Widerstand leisten - was bedeutet das heutzutage, in einem demokratischen Umfeld? Darf man für die ganz alltäglichen Formen des Protests, der Rebellion, dasselbe Wort benützen wie für den Widerstand im Nationalsozialismus, der zumeist mit dem Leben bezahlt werden musste? Und warum bezeichnen sich Terroristen auch als Widerstandskämpfer? Mit diesen Fragen beschäftigt sich Rabinovici in seinem neuen, bei Styria erschienenen Buch mit dem Titel "Der ewige Widerstand". Und er kommt zu dem Schluss: Bereits die Wahl der Worte ist Teil des Kampfes.
"Ich erinnere mich an einen Vorfall bei einer Demonstration vor ein paar Jahren. Da hat einer gerufen: 'Du Faschist!' Und der andere hat empört erwidert: 'Ich bin kein Faschist, ich bin Anti-Faschist!' Worauf wiederum der erste meinte: 'Egal was für ein Faschist du bist, Faschist bleibt Faschist!'"
Sokrates und Antigone
Rabinovici ist bei seiner Auseinandersetzung mit den verschiedenen Mythen und Traditionen der Auflehnung schon in der Antike fündig geworden, bei der literarischen Gestalt der Antigone. "Sie ist nicht bereit, sich dem Gesetz zu unterwerfen, also ihren Bruder nicht zu beerdigen. Und was ist es, was sie antreibt? Es ist die Liebe."
Auch Sokrates ist ein früher Kämpfer für die Rechte des Individuums. "Sokrates wird zum Tode verurteilt, aber ihm wird geraten zu fliehen.

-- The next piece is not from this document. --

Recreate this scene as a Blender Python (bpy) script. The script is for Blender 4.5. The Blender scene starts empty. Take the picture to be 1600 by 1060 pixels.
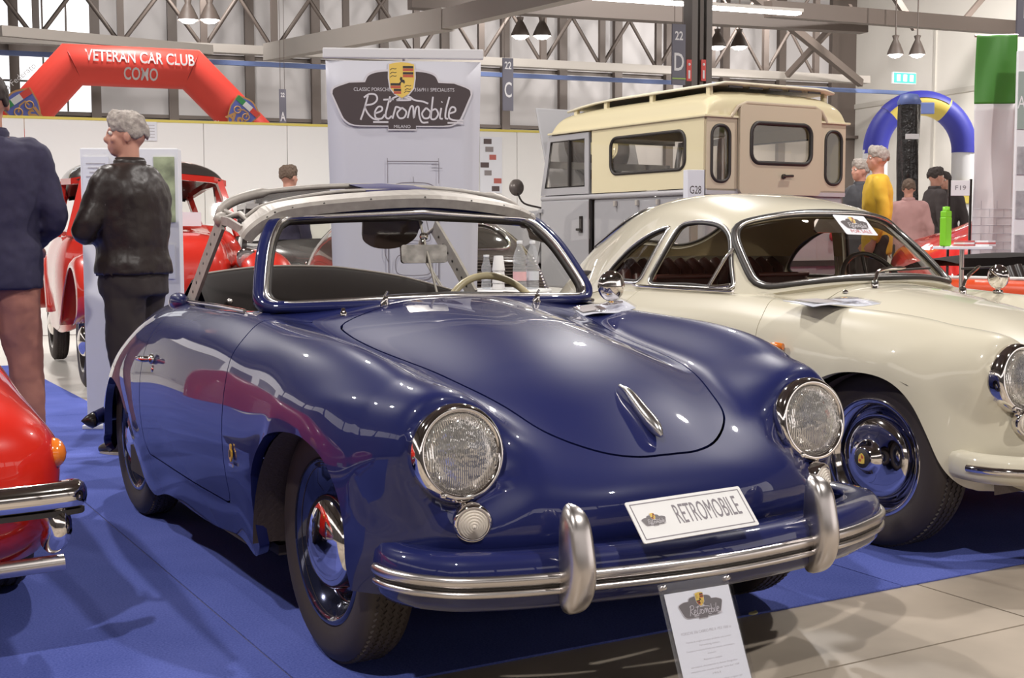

Und er flieht nicht. Er trinkt den Becher mit dem Gift. Er ist nicht bereit zu kapitulieren. Indem er ein Gesetz befolgt, leistet er in Wirklichkeit Widerstand."
Einspruch daheim am Mittagstisch
Schon auf Grund seiner eigenen Biografie hat Doron Rabinovici, der 1961 in Tel Aviv geboren wurde, einen ganz besonderen Bezug zum Thema. "Widerstand und Protest wurden in unserer Familie gepflegt. Der Einspruch der Kinder am Mittagstisch war gefragt. Die Stimmen der Kinder wichtig zu nehmen, war bei uns, in einer Familie von jüdischen Überlebenden, sehr wichtig. Wir Kinder waren wie kleine Prinzen", in denen bereits früh ein kleiner Rebell steckte.
Doron Rabinovici war drei Jahre alt, als er mit seiner Familie nach Wien übersiedelt ist. Er ging an der Hand seiner Mutter spazieren, konnte noch kaum Deutsch und verdutzte die Passanten, weil er sie auf Hebräisch anschrie: "Chamor! Esel! Ich bin so klein und kann schon sprechen und du bist so groß und verstehst mich nicht!"
Macht und Vermächtnis
Aus den Erzählungen der älteren Familienmitglieder erfuhr Rabinovici schon als Jugendlicher über das Leben im Getto und im KZ und davon, dass für die im Nationalsozialismus Verfolgten der Widerstand immer eng verknüpft war mit der Erinnerung. "Jüdische Kultur aufrecht zu erhalten, als sie verboten war, Archive anzulegen, aufzuschreiben, was geschah, das war alles Teil des Widerstands. Es ging nicht darum zu überleben, sondern darum, anders zu sterben, nicht kampflos hingeschlachtet zu werden. Und Kinder wie ich, wenn es sie denn geben sollte, die sollten davon hören." Denn Widerstand kämpft nicht primär um die Macht, sondern gegen die Macht und um das Vermächtnis. So lautet eine der zentralen Aussagen Rabinovicis, der in Graz vor einigen Monaten auch eine Vortragsreihe zum Thema Widerstand gehalten hat, auf der sein neues Buch basiert.
"Wehret den Anfängen" ist da aus jeder Zeile heraus zu lesen. Oder, wie Erich Kästner einst gemeint hat: "Gegen 1933 konnte nicht 1933 revoltiert werden, sondern hätte schon 1928 revoltiert werden müssen. Die Lawine kann niemand mehr aufhalten, den Schneeball muss man niedertreten."